$228m - Small change
to Google....
Google has ditched social network tech outfit Slide just one year after the company spent $182m on it, plus a further $46m in staff retention bonuses, in August 2010. As we wrote at the time, the takeover appeared to signal Google's plans to have yet another stab at creating a social network that its users might actually like …
"Innovation requires you to try many things before you have hits"
Rubbish. It's certainly true that innovative products may not prove popular; but some do, and there's no dependency between a successful one and a series of prior failures.
Take Apple. It's widely regarded as an innovative firm (I think most of that is in packaging and marketing, but no matter), and has, by my rough count, about a 50% hit rate for major products. That starts with Apple's *first* real product, the Apple ][. Then two failures (Apple ///, Lisa) and a hit (Mac), and the hits and failures continued to alternate.
Facebook can claim some innovations, particularly in comparison with its major competition in its early years, and is a hit with its first and essentially only product. (If you want to count various FB features as "products", it still had successes - eg the apps API - before significant failures like Beacon.)

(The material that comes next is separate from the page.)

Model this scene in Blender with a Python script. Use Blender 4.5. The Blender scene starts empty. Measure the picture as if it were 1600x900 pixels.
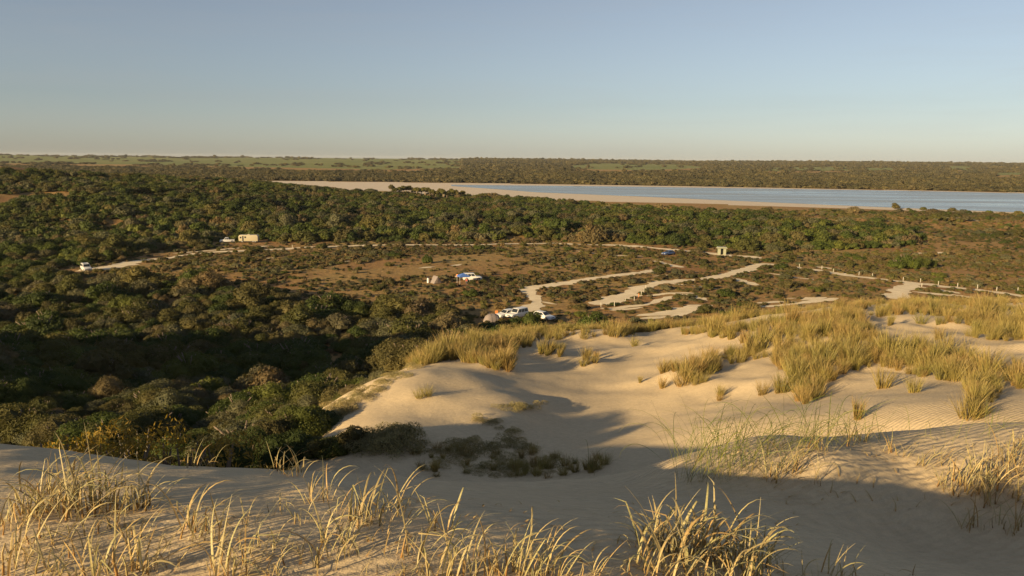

Google's thrashing about and carelessness with its cash should not be excused as an attempt at "innovation". It's a combination of lots of money on the balance sheet, lack of vision, and leading by ego rather than reason. I don't care, particularly; for me Google is a way for advertisers to subsidize a convenient online function, and I'm happy for them to do that. But why people need to turn Google's blunders into secret wisdom is beyond me.
(Oh, and recouping part of the Slide investment from its code? Yes, no doubt that will be the silver lining. The typical social networking site is built on a pile of ad hockery that a couple of interns could concoct in a week.)